PROBLEM STATEMENT:
Leaving the pictures out, print the lines from the first line of the listing through the line containing "PI = math.pi", exactly as they read, and no others.

* start *

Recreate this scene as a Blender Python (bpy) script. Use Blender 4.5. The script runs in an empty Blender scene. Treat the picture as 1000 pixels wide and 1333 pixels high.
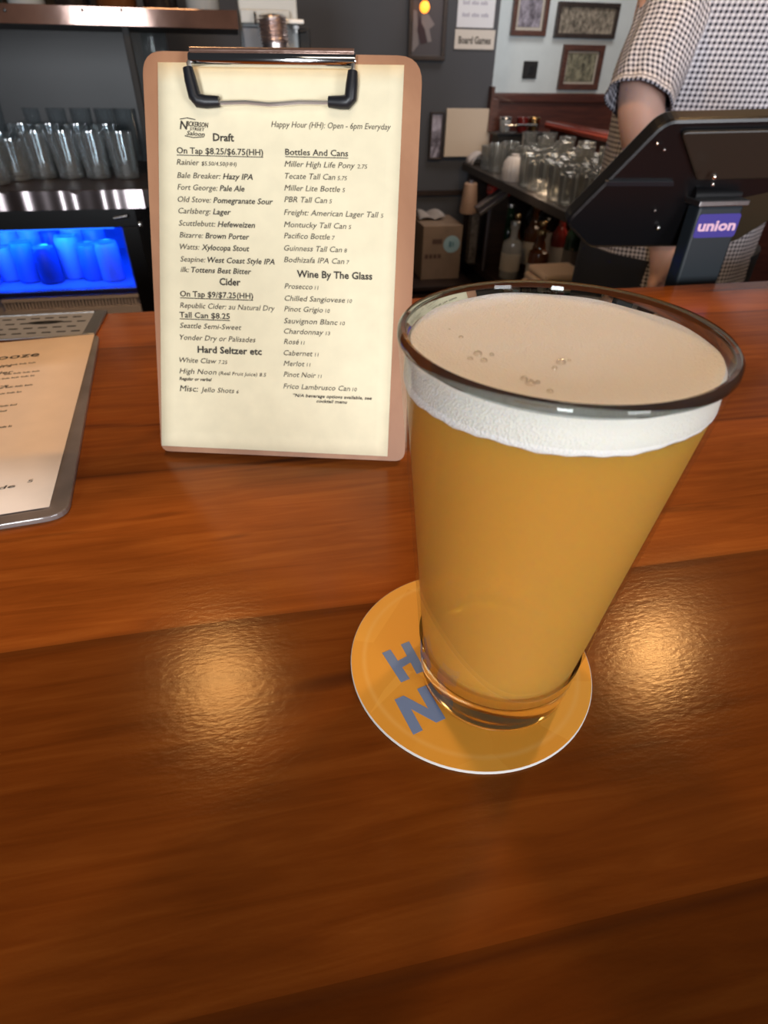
import bpy, bmesh, math, random
from mathutils import Vector, Matrix
random.seed(7)
SC = bpy.context.scene
COL = SC.collection
PI = math.pi

# ------------------------------------------------------------------ camera, world, lights, exposure
CAM_H = 0.20246                       # above the bar top, which is z = 0
F_PX, W_PX, H_PX = 753.12, 1000, 1333
RIGHT = Vector((0.981, -0.193, 0.015)).normalized()
DOWN = Vector((-0.108, -0.607, -0.787))
DOWN = (DOWN - RIGHT * DOWN.dot(RIGHT)).normalized()
FWD = RIGHT.cross(DOWN).normalized()
cam_d = bpy.data.cameras.new('camera')
cam = bpy.data.objects.new('camera', cam_d); COL.objects.link(cam)
cam.matrix_world = Matrix((
    (RIGHT.x, -DOWN.x, -FWD.x, 0), (RIGHT.y, -DOWN.y, -FWD.y, 0),
    (RIGHT.z, -DOWN.z, -FWD.z, CAM_H), (0, 0, 0, 1)))
cam_d.sensor_fit = 'VERTICAL'; cam_d.sensor_height = 36; cam_d.sensor_width = 27
cam_d.lens = F_PX / H_PX * 36
cam_d.clip_start = 0.01; cam_d.clip_end = 50
cam_d.dof.use_dof = True; cam_d.dof.focus_distance = 0.23; cam_d.dof.aperture_fstop = 17
SC.camera = cam

world = bpy.data.worlds.new('world'); SC.world = world; world.use_nodes = True
bg = world.node_tree.nodes['Background']
bg.inputs['Color'].default_value = (0.80, 0.82, 0.90, 1); bg.inputs['Strength'].default_value = 0.035

def area(name, loc, target, sx, sy, power, color):
    d = bpy.data.lights.new(name, 'AREA'); d.shape = 'RECTANGLE'; d.size = sx; d.size_y = sy
    d.energy = power; d.color = color
    o = bpy.data.objects.new(name, d); COL.objects.link(o); o.location = loc
    o.rotation_euler = (Vector(target) - Vector(loc)).to_track_quat('-Z', 'Y').to_euler()
    return o
def lamp(name, loc, power, color, radius):
    d = bpy.data.lights.new(name, 'POINT'); d.energy = power; d.color = color; d.shadow_soft_size = radius
    o = bpy.data.objects.new(name, d); COL.objects.link(o); o.location = loc
    return o
def spot(name, loc, target, power, color, radius, angle, blend):
    d = bpy.data.lights.new(name, 'SPOT'); d.energy = power; d.color = color; d.shadow_soft_size = radius
    d.spot_size = angle; d.spot_blend = blend
    o = bpy.data.objects.new(name, d); COL.objects.link(o); o.location = loc
    o.rotation_euler = (Vector(target) - Vector(loc)).to_track_quat('-Z', 'Y').to_euler()
    return o
WARM = (1.0, 0.60, 0.27)
# daylight from a front window of the bar, far behind the camera
area('window_fill_light', (-1.02, -3.2, 0.38), (0.2, 1.2, 0.05), 0.58, 1.25, 112, (0.92, 0.96, 1.0))
area('window_fill_light', (1.7, -3.2, 0.35), (0.3, 1.2, 0.05), 0.9, 1.2, 55, (0.95, 0.96, 1.0))  # weaker second window light, added as fill from the right
# the two warm pendants over the aisle, and one over the bar to the right
lamp('pendant_light', (-0.215, 0.962, 1.07), 20, WARM, 0.085)
lamp('pendant_light', (0.93, 0.84, 1.06), 22, WARM, 0.055)
# unseen fill high behind the camera, strengthened to brighten the foam
area('overhead_fill_light', (0.15, -0.75, 1.45), (0.1, 0.45, 0.0), 0.9, 0.5, 5, (1.0, 0.84, 0.68))
# ceiling light over the back room
area('back_ceiling_light', (1.3, 2.2, 1.5), (1.3, 3.2, 0.1), 1.0, 0.6, 14, (1.0, 0.93, 0.88))
# strip lights added to brighten the two right-hand shelves
area('lower_shelf_fill', (1.20, 2.30, -0.205), (1.12, 2.25, -0.5), 0.05, 0.9, 0.8, (1.0, 0.72, 0.5))
area('glass_shelf_fill', (1.22, 2.35, 0.14), (1.12, 2.35, -0.16), 0.05, 0.9, 1.1, (1.0, 0.75, 0.5))

SC.view_settings.view_transform = 'Standard'
SC.view_settings.look = 'None'
SC.view_settings.gamma = 1.0
SC.view_settings.use_curve_mapping = False
SC.view_settings.exposure = 0.0
SC.cycles.max_bounces = 14; SC.cycles.transparent_max_bounces = 24; SC.cycles.transmission_bounces = 12
SC.cycles.sample_clamp_indirect = 10

# ------------------------------------------------------------------ layout helpers
EYE = Vector((0, 0, CAM_H))
def ray(px, py):
    return RIGHT * ((px - W_PX / 2) / F_PX) + DOWN * ((py - H_PX / 2) / F_PX) + FWD
def at(px, py, Y):
    d = ray(px, py); return EYE + d * (Y / d.y)
def atx(px, py, X):
    d = ray(px, py); return EYE + d * (X / d.x)
def atz(px, py, z=0.0):
    d = ray(px, py); return EYE + d * ((z - CAM_H) / d.z)
def atp(px, py, p, n):
    d = ray(px, py); return EYE + d * ((Vector(p) - EYE).dot(n) / d.dot(n))

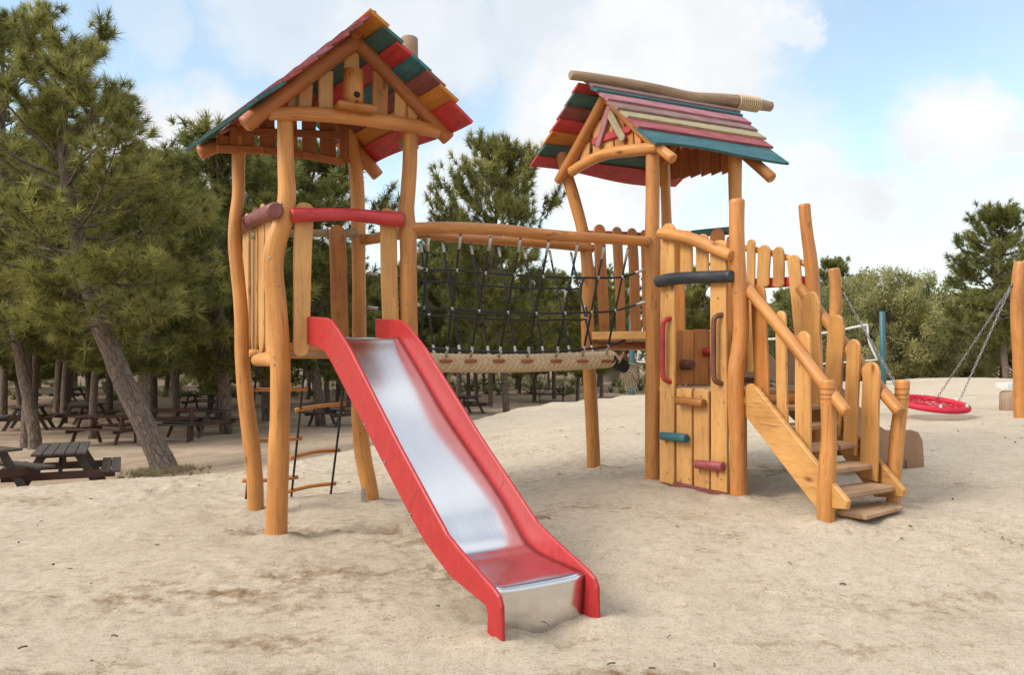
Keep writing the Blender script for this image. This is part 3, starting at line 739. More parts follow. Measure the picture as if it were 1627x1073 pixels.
    for side, cols in ((-1, left), (1, right)):
        for i, cn in enumerate(cols):
            a0, a1 = i * wd - .025, (i + 1) * wd + (.02 if i < nb - 1 else .05)
            sl = .96 if side < 0 else .86
            z0, z1 = zr - sl * a0 - .012, zr - sl * a1 + .022
            j = random.uniform(-.03, .03); f0 = -.47 - .0 * i + j; f1 = -.47 + j * .5
            tilt = .10 if side < 0 and i > 4 else 0
            P = [RT(t0 + side * a0, f0, z0), RT(t0 + side * a0, 1.72 + j, z0 + tilt), RT(t0 + side * a1, 1.74 - j, z1 + tilt), RT(t0 + side * a1, f1 + (.04 if i == 6 else 0), z1)]
            MB().quadslab(*P, .028, wav=.03 if i == 6 else .006).build('roof_board', M[cn], T)
    # ridge capping
    MB().tube([RT(t0, -.15, zr - .07), RT(t0, 1.7, zr - .07)], .05, 12).build('ridge_pole', M['darkwood'], T)
    b = RT(1.33, .62, 3.40)
    MB().tube([b, V((b.x, b.y, 3.9)), V((b.x, b.y, 4.44))], [.092, .088, .080], 16, wob=.05, resample=4).build('chimney_post', M['grey'], T)
left_tower()

# ================================================================== SLIDE
def slide():
    L0, L1 = V((-1.647, 6.44, 0)), V((-.09, 4.02, 0)); w = (L1 - L0).normalized(); s = V((-w.y, w.x, 0))
    if s.x < 0: s = -s
    W = .60
    root = thing('slide', 'steel slide with scuffed red side panels running down from the steep-roofed tower', 'slide', ((L1 + s * W / 2)).to_tuple())
    fl = Face(L0, L1, -s); fr = Face(L0 + s * (W - .02), L1 + s * (W - .02), -s)
    def prof(f, pts): return [((f.at(*p) - V((f.p.x, f.p.y, 0))).dot(w), f.at(*p).z) for p in pts]
    top = prof(fl, [(489, 503), (521, 505), (529, 510), (538, 522), (557, 552), (634, 703), (713, 849), (735, 876), (788, 936), (796, 948), (800, 965), (801, 1019)])
    bot = prof(fl, [(489, 547), (509, 552), (521, 563), (529, 577), (657, 825), (680, 865), (700, 893), (721, 919), (775, 963), (778, 978), (777, 1010)])
    zmin = min(top[-1][1], bot[-1][1])
    out = [(d, z) for d, z in bot] + [(bot[-1][0] + .01, -.12), (top[-1][0], -.12)] + top[::-1]
    for k in (0, 1):
        org = V((L0.x, L0.y, 0)) + s * (W * k - .016)
        m = MB(); m.slab(out[::-1] if False else out, w, up, s, org, .027, .008, uvswap=True)
        o = m.build('side_panel', M['panel'], root)
        qa, qb = prof(fl, [(668, 776), (653, 812)]); ya, yb = org + w * qa[0] + up * qa[1], org + w * qb[0] + up * qb[1]
        for g in (-.0015, .0265): MB().box((ya + yb) / 2 + s * (g + .001), s, (ya - yb), s.cross(ya - yb), .002, (ya - yb).length * .93, .005, .0004).build('seam', M['maroon'], o)
        for (px, py) in ((583, 630 + 45), (657, 818), (615, 735), (540, 575)):
            d, z = prof(fl, [(px, py)])[0]; q = org + w * d + up * z
            for g in (-.004, .028): MB().tube([q + s * g, q + s * (g + .004)], .009, 8).build('bolt', M['steel_dark'], o)
    bed = prof(fr, [(600, 541), (632, 539), (640, 550), (670, 600), (708, 665), (788, 783), (829, 855), (845, 874), (862, 886), (895, 901), (918, 911), (926, 917), (928, 925), (925, 985)])
    bed[0] = (bed[1][0] - .18, bed[1][1] - .0)
    P = [V((0, d, z)) for d, z in bed]; P, _ = catmull(P, [1] * len(P), 6)
    P[-1] = V((0, P[-1].y, -.1))
    na = 12; m = MB(); Vs, Fs, Us = [], [], []
    dist = 0
    for i, p in enumerate(P):
        if i: dist += (p - P[i - 1]).length
        for j in range(na + 1):
            t = j / na; dish = .0
            Vs.append(V((L0.x, L0.y, 0)) + s * (.017 + (W - .034) * t) + w * p.y + up * (p.z + .012 * (2 * t - 1) ** 4))
            Us.append((t * W, dist))
    for i in range(len(P) - 1):
        for j in range(na):
            a, b, c, d = i * (na + 1) + j, i * (na + 1) + j + 1, (i + 1) * (na + 1) + j + 1, (i + 1) * (na + 1) + j
            Fs.append((a, b, c, d))
    m.add(Vs, Fs, [[Us[i] for i in f] for f in Fs], True)
    o = m.build('slide_bed', M['steel'], root)
    so = o.modifiers.new('thickness', 'SOLIDIFY'); so.thickness = .012; so.offset = 0
    return L0, s, W
slide()

# ================================================================== ROPE LADDER
def rope_ladder():
    off = V((-.43, .9, 0)); root = thing('rope_ladder', 'wooden-runged rope ladder hanging under the steep-roofed tower', 'rope ladder', (B_ + V((.5, .3, 0))).to_tuple())
    tops = [B_ + vv * t + V((0, 0, 1.42)) for t in (.02, .46, .86)]
    bots = [p + off * .62 - vv * .02 - V((0, 0, 1.50)) for p in tops]
    for a, b in zip(tops, bots):
        m = a.lerp(b, .5) + V((0, 0, -.02)); MB().tube([a, m, b], .0115, 8, resample=5).build('rope', M['rubber'], root)
    for k, fr in ((0, (.20, .53, .80)), (1, (.34, .66, .90))):
        for f in fr:
            a, b = tops[k].lerp(bots[k], f), tops[k + 1].lerp(bots[k + 1], f); e = (b - a).normalized() * .045
            if k == 1: b = b + V((0, 0, .05))
            md = (a + b) / 2 + V((0, 0, random.uniform(-.015, .02)))
            MB().tube([a - e, md, b + e], [.021, .019, .021], 10, wob=.08, resample=4).build('rung', M['rail'], root)
rope_ladder()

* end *

ANSWER TO THE EXERCISE:
Recreate this scene as a Blender Python (bpy) script. Use Blender 4.5. The script runs in an empty Blender scene. Treat the picture as 1000 pixels wide and 1333 pixels high.
import bpy, bmesh, math, random
from mathutils import Vector, Matrix
random.seed(7)
SC = bpy.context.scene
COL = SC.collection
PI = math.pi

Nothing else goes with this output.